--- Start Given material ---

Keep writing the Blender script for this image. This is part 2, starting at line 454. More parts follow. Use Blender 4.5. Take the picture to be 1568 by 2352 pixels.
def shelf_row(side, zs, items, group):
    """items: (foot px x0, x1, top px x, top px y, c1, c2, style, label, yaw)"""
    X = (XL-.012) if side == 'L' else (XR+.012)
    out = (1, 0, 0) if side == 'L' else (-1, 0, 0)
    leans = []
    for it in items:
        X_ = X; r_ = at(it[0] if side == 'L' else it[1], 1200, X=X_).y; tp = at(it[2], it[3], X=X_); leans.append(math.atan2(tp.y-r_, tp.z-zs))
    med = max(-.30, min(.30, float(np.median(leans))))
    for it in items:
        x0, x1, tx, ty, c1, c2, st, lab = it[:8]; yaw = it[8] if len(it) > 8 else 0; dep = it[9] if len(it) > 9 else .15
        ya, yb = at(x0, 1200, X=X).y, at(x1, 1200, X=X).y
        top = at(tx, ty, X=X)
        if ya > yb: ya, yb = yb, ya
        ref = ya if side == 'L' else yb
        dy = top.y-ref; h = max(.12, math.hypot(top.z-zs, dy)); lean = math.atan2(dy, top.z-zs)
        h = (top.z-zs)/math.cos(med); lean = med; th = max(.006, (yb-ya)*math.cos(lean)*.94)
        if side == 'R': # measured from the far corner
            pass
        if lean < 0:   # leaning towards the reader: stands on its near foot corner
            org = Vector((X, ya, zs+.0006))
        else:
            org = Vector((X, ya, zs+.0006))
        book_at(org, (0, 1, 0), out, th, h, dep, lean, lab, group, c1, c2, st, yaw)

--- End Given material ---

» Exercise objective: Repeat the data verbatim.

» Result of the task:
Keep writing the Blender script for this image. This is part 2, starting at line 454. More parts follow. Use Blender 4.5. Take the picture to be 1568 by 2352 pixels.
def shelf_row(side, zs, items, group):
    """items: (foot px x0, x1, top px x, top px y, c1, c2, style, label, yaw)"""
    X = (XL-.012) if side == 'L' else (XR+.012)
    out = (1, 0, 0) if side == 'L' else (-1, 0, 0)
    leans = []
    for it in items:
        X_ = X; r_ = at(it[0] if side == 'L' else it[1], 1200, X=X_).y; tp = at(it[2], it[3], X=X_); leans.append(math.atan2(tp.y-r_, tp.z-zs))
    med = max(-.30, min(.30, float(np.median(leans))))
    for it in items:
        x0, x1, tx, ty, c1, c2, st, lab = it[:8]; yaw = it[8] if len(it) > 8 else 0; dep = it[9] if len(it) > 9 else .15
        ya, yb = at(x0, 1200, X=X).y, at(x1, 1200, X=X).y
        top = at(tx, ty, X=X)
        if ya > yb: ya, yb = yb, ya
        ref = ya if side == 'L' else yb
        dy = top.y-ref; h = max(.12, math.hypot(top.z-zs, dy)); lean = math.atan2(dy, top.z-zs)
        h = (top.z-zs)/math.cos(med); lean = med; th = max(.006, (yb-ya)*math.cos(lean)*.94)
        if side == 'R': # measured from the far corner
            pass
        if lean < 0:   # leaning towards the reader: stands on its near foot corner
            org = Vector((X, ya, zs+.0006))
        else:
            org = Vector((X, ya, zs+.0006))
        book_at(org, (0, 1, 0), out, th, h, dep, lean, lab, group, c1, c2, st, yaw)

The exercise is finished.